Educators and advocates for fewer state tests said they were dismayed by Morath’s statement and hope he will consider waiving requirements for southeast Texas districts that have had to postpone classes. State Rep. Dan Huberty, chair of the House Public Education Committee, said he has heard from constituents on the matter and will hold a public hearing in the next few weeks to consider how the Legislature can help schools impacted by August’s storm.

Huberty, a Houston Republican, said he plans to invite educators from all impacted schools to testify.

[…]

“We had a dramatic and traumatic event just occur that affected so many folks in the southeast Texas area,” said Bret Champion, superintendent of Klein ISD, located just north of Houston. “We absolutely are about teaching rigorous material around academics, but we also provide for an awful lot of social-emotional wellness” for traumatized students.

Champion suggested the state consider moving the test dates back. Klein ISD students missed seven days of classes, as administrators surveyed flooded buildings. Teachers and students are still cleaning out flooded homes, and some have lost everything. “A little more time to be able to assess that would be helpful,” he said.

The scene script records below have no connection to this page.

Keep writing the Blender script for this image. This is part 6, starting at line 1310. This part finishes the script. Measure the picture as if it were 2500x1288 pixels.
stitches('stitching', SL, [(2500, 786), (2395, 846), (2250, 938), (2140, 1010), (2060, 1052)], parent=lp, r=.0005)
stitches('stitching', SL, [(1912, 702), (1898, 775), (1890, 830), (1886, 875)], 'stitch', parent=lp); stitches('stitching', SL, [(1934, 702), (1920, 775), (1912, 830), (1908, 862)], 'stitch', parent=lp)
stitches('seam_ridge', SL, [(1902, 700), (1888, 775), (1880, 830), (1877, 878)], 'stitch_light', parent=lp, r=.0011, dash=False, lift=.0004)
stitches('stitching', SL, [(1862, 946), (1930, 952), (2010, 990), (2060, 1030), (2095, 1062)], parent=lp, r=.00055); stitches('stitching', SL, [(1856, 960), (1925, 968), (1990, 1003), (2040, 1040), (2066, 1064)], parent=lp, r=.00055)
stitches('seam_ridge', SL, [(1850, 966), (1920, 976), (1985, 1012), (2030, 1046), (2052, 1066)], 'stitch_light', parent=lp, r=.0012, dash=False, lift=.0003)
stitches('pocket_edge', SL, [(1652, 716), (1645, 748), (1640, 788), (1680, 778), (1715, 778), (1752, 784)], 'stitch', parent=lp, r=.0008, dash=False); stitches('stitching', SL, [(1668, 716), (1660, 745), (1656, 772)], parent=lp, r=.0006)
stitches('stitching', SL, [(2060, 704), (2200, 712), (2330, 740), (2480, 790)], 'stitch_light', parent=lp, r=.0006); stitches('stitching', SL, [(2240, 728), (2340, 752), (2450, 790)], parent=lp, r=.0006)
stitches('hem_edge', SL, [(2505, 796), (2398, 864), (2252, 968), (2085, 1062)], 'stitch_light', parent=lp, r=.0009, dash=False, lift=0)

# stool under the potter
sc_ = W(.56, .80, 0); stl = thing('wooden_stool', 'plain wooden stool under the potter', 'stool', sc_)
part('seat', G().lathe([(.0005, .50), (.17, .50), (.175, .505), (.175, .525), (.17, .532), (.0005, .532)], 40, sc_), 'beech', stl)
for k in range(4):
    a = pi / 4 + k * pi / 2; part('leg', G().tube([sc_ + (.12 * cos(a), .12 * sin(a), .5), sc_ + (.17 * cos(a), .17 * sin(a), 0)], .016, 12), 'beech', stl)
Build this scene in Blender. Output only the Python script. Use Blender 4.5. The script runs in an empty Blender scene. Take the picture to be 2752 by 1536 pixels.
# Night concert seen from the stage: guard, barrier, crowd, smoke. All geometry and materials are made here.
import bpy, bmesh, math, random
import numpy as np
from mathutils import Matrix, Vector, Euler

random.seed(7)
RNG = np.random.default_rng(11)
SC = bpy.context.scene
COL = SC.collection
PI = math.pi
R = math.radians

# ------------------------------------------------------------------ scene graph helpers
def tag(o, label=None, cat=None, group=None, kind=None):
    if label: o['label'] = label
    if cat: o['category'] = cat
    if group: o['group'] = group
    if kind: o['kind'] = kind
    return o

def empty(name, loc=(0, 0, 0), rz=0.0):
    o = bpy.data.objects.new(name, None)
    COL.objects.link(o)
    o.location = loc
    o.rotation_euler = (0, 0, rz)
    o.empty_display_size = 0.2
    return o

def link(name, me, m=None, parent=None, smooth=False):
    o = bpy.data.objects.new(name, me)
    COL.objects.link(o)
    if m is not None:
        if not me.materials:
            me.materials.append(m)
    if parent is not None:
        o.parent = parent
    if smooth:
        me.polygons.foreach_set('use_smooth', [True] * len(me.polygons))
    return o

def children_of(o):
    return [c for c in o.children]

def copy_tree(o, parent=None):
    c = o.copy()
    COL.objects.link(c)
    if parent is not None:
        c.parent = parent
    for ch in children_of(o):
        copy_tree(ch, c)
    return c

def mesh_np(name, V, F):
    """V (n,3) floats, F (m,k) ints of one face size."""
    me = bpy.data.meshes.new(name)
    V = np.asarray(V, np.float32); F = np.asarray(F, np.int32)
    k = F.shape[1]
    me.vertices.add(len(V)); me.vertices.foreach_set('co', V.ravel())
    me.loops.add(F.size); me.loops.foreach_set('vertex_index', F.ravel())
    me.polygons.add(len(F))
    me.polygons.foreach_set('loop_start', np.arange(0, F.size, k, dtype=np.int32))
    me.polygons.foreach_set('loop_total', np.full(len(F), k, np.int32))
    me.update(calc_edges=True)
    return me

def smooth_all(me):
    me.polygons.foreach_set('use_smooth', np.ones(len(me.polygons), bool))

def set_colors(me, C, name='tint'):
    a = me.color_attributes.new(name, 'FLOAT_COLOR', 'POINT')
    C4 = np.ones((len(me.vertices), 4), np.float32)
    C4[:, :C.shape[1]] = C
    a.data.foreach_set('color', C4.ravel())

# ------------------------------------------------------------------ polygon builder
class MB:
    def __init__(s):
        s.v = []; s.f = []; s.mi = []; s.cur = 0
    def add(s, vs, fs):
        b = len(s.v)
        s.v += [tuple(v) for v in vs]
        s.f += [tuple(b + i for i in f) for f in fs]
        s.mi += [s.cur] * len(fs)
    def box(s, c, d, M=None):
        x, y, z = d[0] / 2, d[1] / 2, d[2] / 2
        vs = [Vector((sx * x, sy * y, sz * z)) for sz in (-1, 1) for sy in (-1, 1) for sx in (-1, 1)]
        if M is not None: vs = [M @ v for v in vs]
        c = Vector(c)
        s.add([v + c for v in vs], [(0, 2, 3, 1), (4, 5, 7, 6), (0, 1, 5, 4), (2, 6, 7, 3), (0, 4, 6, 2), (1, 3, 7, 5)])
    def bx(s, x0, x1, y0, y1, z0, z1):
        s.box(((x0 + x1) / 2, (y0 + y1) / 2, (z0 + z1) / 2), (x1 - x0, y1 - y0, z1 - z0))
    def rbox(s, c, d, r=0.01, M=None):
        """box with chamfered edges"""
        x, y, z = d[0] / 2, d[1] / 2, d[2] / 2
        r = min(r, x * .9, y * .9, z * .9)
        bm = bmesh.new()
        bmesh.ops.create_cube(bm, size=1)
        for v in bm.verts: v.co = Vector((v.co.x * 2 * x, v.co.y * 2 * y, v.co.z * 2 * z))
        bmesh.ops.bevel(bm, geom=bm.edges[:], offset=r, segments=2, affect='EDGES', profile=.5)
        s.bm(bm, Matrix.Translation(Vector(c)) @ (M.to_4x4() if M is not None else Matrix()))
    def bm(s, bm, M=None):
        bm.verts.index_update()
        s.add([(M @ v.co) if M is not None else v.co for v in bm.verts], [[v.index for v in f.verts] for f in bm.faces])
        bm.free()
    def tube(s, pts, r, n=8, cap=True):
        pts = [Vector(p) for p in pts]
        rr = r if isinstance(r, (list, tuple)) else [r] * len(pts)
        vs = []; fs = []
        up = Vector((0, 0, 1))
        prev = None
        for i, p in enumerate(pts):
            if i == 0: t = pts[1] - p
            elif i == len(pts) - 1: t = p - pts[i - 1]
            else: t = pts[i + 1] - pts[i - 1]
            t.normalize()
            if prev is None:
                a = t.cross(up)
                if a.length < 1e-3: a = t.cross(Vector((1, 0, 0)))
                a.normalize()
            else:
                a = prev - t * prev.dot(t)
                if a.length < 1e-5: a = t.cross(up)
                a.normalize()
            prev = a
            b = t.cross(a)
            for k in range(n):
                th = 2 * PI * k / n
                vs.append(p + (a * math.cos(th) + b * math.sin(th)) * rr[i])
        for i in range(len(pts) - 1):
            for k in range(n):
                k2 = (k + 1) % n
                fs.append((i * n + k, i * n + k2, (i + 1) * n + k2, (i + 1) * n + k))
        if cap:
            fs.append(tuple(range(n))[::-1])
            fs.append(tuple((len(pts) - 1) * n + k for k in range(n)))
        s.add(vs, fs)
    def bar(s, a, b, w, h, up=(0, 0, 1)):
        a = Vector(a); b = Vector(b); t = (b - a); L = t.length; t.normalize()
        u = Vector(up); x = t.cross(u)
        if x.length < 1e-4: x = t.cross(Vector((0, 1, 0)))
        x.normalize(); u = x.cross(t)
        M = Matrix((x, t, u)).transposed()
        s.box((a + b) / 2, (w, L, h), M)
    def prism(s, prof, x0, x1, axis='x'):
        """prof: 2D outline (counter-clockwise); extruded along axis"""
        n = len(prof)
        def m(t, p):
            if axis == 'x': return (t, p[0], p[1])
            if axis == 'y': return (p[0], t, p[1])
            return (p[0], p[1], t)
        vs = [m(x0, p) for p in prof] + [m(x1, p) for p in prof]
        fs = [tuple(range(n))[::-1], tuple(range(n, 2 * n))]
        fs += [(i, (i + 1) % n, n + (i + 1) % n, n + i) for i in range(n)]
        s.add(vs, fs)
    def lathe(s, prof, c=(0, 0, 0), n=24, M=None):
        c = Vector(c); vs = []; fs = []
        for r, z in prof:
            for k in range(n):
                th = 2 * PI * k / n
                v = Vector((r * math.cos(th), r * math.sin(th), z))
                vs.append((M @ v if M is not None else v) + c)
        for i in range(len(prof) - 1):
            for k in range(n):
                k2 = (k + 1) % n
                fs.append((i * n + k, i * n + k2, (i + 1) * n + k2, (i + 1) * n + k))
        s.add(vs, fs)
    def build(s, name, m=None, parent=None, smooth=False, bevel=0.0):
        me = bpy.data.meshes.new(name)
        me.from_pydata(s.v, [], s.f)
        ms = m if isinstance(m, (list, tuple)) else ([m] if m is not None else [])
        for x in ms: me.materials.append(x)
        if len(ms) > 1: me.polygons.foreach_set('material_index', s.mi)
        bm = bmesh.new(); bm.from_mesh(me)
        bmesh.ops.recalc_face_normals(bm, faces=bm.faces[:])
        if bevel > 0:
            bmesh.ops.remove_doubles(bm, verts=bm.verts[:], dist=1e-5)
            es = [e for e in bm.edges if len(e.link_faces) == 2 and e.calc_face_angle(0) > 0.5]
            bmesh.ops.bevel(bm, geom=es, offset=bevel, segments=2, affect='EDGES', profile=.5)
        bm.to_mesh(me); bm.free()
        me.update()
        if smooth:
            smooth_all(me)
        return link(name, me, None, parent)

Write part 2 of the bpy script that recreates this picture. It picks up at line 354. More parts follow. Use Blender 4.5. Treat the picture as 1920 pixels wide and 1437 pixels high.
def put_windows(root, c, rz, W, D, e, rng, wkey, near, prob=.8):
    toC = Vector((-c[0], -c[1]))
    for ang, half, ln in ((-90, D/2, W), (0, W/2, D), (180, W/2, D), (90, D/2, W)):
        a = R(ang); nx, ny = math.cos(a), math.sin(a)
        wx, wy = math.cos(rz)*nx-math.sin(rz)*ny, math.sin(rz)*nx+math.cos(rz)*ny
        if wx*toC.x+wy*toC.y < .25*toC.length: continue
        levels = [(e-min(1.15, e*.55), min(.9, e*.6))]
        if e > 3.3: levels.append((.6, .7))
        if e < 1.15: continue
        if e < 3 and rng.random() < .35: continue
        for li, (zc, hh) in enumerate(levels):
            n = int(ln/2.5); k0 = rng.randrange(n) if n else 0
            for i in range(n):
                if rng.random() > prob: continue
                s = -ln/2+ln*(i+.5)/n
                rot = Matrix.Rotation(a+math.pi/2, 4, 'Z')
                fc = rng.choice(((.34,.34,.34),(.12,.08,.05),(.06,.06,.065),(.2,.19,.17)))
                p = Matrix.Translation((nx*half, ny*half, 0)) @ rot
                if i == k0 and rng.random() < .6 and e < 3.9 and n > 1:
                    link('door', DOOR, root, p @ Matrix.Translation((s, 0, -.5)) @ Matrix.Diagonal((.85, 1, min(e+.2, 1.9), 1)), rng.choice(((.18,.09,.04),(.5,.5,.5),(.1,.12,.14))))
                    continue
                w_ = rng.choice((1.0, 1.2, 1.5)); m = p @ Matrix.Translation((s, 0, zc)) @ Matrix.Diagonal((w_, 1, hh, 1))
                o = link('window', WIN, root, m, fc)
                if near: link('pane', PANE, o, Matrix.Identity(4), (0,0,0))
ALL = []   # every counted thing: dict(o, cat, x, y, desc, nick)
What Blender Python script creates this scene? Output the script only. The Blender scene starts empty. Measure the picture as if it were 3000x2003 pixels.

Two advisory groups of educators, legislative representatives and businesspeople meet twice a year to discuss the accountability system for school districts and advise Morath on how to implement it. Laura Yeager, who has served as an adviser for the past two years, said she will bring up waiving accountability grades for school districts at the upcoming October meeting.

“I’m not sure how they can rate a district or student on growth when they have lost or gained so many students,” said Yeager, who is also a board member of Texans Advocating for Meaningful State Assessment, which has lobbied the Legislature for fewer state tests.

I hope Commissioner Morath will take his time making a final decision. Champion and Yeager have both raised valid concerns that should be taken seriously. It may be that displaced students will do just fine and the overall effect of Harvey will be minimal, but if it isn’t there shouldn’t be a penalty for that. Morath and the TEA need to keep an open mind about this.